RECORDED INFORMATION:

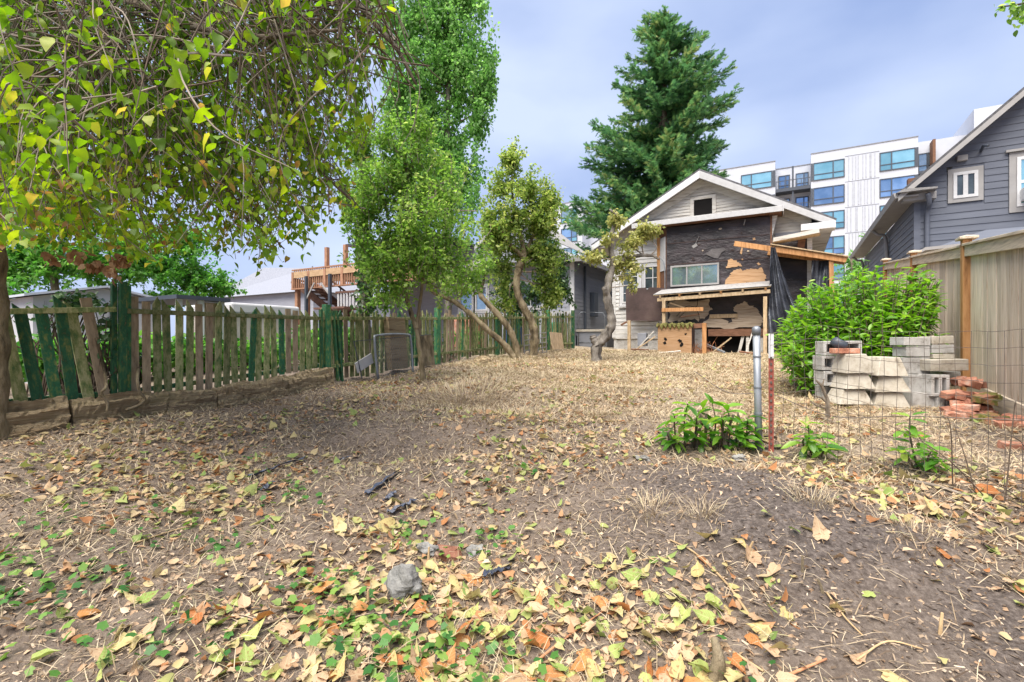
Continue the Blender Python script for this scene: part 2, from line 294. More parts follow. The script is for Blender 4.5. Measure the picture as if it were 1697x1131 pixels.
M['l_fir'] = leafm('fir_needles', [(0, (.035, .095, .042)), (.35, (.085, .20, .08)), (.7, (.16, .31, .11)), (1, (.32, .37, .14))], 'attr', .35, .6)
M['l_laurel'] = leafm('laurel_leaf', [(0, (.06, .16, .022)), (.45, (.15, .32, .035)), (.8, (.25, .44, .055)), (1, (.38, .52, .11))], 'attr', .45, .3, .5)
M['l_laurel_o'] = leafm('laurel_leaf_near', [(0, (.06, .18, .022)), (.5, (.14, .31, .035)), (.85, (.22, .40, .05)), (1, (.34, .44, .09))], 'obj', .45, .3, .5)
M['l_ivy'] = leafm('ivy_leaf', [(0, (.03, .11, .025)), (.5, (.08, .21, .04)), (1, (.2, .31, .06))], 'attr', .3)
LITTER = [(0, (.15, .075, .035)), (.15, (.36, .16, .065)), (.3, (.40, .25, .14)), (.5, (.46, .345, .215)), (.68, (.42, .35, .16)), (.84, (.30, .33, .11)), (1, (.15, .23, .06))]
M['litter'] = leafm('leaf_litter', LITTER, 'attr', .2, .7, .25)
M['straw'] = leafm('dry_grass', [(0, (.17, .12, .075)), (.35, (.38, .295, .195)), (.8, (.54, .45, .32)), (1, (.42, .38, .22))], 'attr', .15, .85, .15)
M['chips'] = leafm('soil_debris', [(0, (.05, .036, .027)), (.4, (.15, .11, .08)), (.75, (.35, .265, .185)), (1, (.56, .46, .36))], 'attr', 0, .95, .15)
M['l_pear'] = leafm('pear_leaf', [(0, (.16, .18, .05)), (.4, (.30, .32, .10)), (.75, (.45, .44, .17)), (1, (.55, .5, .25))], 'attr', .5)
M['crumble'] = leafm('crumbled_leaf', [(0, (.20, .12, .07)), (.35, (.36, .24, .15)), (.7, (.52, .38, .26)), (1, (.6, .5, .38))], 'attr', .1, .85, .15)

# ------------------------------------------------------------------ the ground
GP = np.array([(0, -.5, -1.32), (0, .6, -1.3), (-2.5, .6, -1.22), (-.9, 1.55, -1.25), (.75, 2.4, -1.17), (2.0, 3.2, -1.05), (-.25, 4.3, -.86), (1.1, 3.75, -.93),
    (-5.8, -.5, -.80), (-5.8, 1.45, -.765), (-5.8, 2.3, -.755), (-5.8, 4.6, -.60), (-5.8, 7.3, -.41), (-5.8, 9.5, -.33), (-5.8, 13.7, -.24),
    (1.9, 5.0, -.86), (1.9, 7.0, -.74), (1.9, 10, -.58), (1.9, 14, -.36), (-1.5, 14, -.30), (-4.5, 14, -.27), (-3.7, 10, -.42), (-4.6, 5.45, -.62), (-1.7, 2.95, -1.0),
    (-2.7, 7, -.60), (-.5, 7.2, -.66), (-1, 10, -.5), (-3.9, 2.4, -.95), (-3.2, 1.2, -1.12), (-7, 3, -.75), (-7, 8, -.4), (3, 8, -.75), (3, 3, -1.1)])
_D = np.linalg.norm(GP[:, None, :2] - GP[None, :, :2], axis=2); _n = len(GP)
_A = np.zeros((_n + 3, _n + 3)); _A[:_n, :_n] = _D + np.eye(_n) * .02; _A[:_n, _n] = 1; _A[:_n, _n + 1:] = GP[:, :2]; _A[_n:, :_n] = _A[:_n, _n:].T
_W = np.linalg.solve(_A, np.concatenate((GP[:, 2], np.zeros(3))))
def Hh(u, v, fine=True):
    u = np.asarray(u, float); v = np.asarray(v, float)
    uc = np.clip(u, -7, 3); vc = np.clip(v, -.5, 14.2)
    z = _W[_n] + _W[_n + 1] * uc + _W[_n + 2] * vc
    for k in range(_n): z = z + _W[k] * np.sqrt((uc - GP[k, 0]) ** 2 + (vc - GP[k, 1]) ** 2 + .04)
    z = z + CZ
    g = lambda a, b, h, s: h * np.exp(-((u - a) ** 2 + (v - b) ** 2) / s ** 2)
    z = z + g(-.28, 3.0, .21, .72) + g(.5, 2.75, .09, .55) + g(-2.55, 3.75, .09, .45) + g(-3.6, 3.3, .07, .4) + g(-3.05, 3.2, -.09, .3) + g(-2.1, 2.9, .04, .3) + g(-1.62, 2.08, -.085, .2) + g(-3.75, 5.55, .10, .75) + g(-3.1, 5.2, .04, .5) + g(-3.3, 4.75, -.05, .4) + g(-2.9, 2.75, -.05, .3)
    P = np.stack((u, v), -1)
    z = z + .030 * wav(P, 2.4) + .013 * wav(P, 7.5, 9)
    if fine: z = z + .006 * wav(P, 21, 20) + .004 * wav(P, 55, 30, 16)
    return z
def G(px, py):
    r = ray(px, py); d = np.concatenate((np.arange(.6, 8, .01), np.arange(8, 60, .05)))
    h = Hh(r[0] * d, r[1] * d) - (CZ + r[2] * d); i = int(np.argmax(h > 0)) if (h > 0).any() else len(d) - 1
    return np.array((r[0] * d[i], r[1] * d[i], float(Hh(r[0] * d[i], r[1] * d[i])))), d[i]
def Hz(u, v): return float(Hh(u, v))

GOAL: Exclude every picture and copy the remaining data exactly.

THE ANSWER:
Continue the Blender Python script for this scene: part 2, from line 294. More parts follow. The script is for Blender 4.5. Measure the picture as if it were 1697x1131 pixels.
M['l_fir'] = leafm('fir_needles', [(0, (.035, .095, .042)), (.35, (.085, .20, .08)), (.7, (.16, .31, .11)), (1, (.32, .37, .14))], 'attr', .35, .6)
M['l_laurel'] = leafm('laurel_leaf', [(0, (.06, .16, .022)), (.45, (.15, .32, .035)), (.8, (.25, .44, .055)), (1, (.38, .52, .11))], 'attr', .45, .3, .5)
M['l_laurel_o'] = leafm('laurel_leaf_near', [(0, (.06, .18, .022)), (.5, (.14, .31, .035)), (.85, (.22, .40, .05)), (1, (.34, .44, .09))], 'obj', .45, .3, .5)
M['l_ivy'] = leafm('ivy_leaf', [(0, (.03, .11, .025)), (.5, (.08, .21, .04)), (1, (.2, .31, .06))], 'attr', .3)
LITTER = [(0, (.15, .075, .035)), (.15, (.36, .16, .065)), (.3, (.40, .25, .14)), (.5, (.46, .345, .215)), (.68, (.42, .35, .16)), (.84, (.30, .33, .11)), (1, (.15, .23, .06))]
M['litter'] = leafm('leaf_litter', LITTER, 'attr', .2, .7, .25)
M['straw'] = leafm('dry_grass', [(0, (.17, .12, .075)), (.35, (.38, .295, .195)), (.8, (.54, .45, .32)), (1, (.42, .38, .22))], 'attr', .15, .85, .15)
M['chips'] = leafm('soil_debris', [(0, (.05, .036, .027)), (.4, (.15, .11, .08)), (.75, (.35, .265, .185)), (1, (.56, .46, .36))], 'attr', 0, .95, .15)
M['l_pear'] = leafm('pear_leaf', [(0, (.16, .18, .05)), (.4, (.30, .32, .10)), (.75, (.45, .44, .17)), (1, (.55, .5, .25))], 'attr', .5)
M['crumble'] = leafm('crumbled_leaf', [(0, (.20, .12, .07)), (.35, (.36, .24, .15)), (.7, (.52, .38, .26)), (1, (.6, .5, .38))], 'attr', .1, .85, .15)

# ------------------------------------------------------------------ the ground
GP = np.array([(0, -.5, -1.32), (0, .6, -1.3), (-2.5, .6, -1.22), (-.9, 1.55, -1.25), (.75, 2.4, -1.17), (2.0, 3.2, -1.05), (-.25, 4.3, -.86), (1.1, 3.75, -.93),
    (-5.8, -.5, -.80), (-5.8, 1.45, -.765), (-5.8, 2.3, -.755), (-5.8, 4.6, -.60), (-5.8, 7.3, -.41), (-5.8, 9.5, -.33), (-5.8, 13.7, -.24),
    (1.9, 5.0, -.86), (1.9, 7.0, -.74), (1.9, 10, -.58), (1.9, 14, -.36), (-1.5, 14, -.30), (-4.5, 14, -.27), (-3.7, 10, -.42), (-4.6, 5.45, -.62), (-1.7, 2.95, -1.0),
    (-2.7, 7, -.60), (-.5, 7.2, -.66), (-1, 10, -.5), (-3.9, 2.4, -.95), (-3.2, 1.2, -1.12), (-7, 3, -.75), (-7, 8, -.4), (3, 8, -.75), (3, 3, -1.1)])
_D = np.linalg.norm(GP[:, None, :2] - GP[None, :, :2], axis=2); _n = len(GP)
_A = np.zeros((_n + 3, _n + 3)); _A[:_n, :_n] = _D + np.eye(_n) * .02; _A[:_n, _n] = 1; _A[:_n, _n + 1:] = GP[:, :2]; _A[_n:, :_n] = _A[:_n, _n:].T
_W = np.linalg.solve(_A, np.concatenate((GP[:, 2], np.zeros(3))))
def Hh(u, v, fine=True):
    u = np.asarray(u, float); v = np.asarray(v, float)
    uc = np.clip(u, -7, 3); vc = np.clip(v, -.5, 14.2)
    z = _W[_n] + _W[_n + 1] * uc + _W[_n + 2] * vc
    for k in range(_n): z = z + _W[k] * np.sqrt((uc - GP[k, 0]) ** 2 + (vc - GP[k, 1]) ** 2 + .04)
    z = z + CZ
    g = lambda a, b, h, s: h * np.exp(-((u - a) ** 2 + (v - b) ** 2) / s ** 2)
    z = z + g(-.28, 3.0, .21, .72) + g(.5, 2.75, .09, .55) + g(-2.55, 3.75, .09, .45) + g(-3.6, 3.3, .07, .4) + g(-3.05, 3.2, -.09, .3) + g(-2.1, 2.9, .04, .3) + g(-1.62, 2.08, -.085, .2) + g(-3.75, 5.55, .10, .75) + g(-3.1, 5.2, .04, .5) + g(-3.3, 4.75, -.05, .4) + g(-2.9, 2.75, -.05, .3)
    P = np.stack((u, v), -1)
    z = z + .030 * wav(P, 2.4) + .013 * wav(P, 7.5, 9)
    if fine: z = z + .006 * wav(P, 21, 20) + .004 * wav(P, 55, 30, 16)
    return z
def G(px, py):
    r = ray(px, py); d = np.concatenate((np.arange(.6, 8, .01), np.arange(8, 60, .05)))
    h = Hh(r[0] * d, r[1] * d) - (CZ + r[2] * d); i = int(np.argmax(h > 0)) if (h > 0).any() else len(d) - 1
    return np.array((r[0] * d[i], r[1] * d[i], float(Hh(r[0] * d[i], r[1] * d[i])))), d[i]
def Hz(u, v): return float(Hh(u, v))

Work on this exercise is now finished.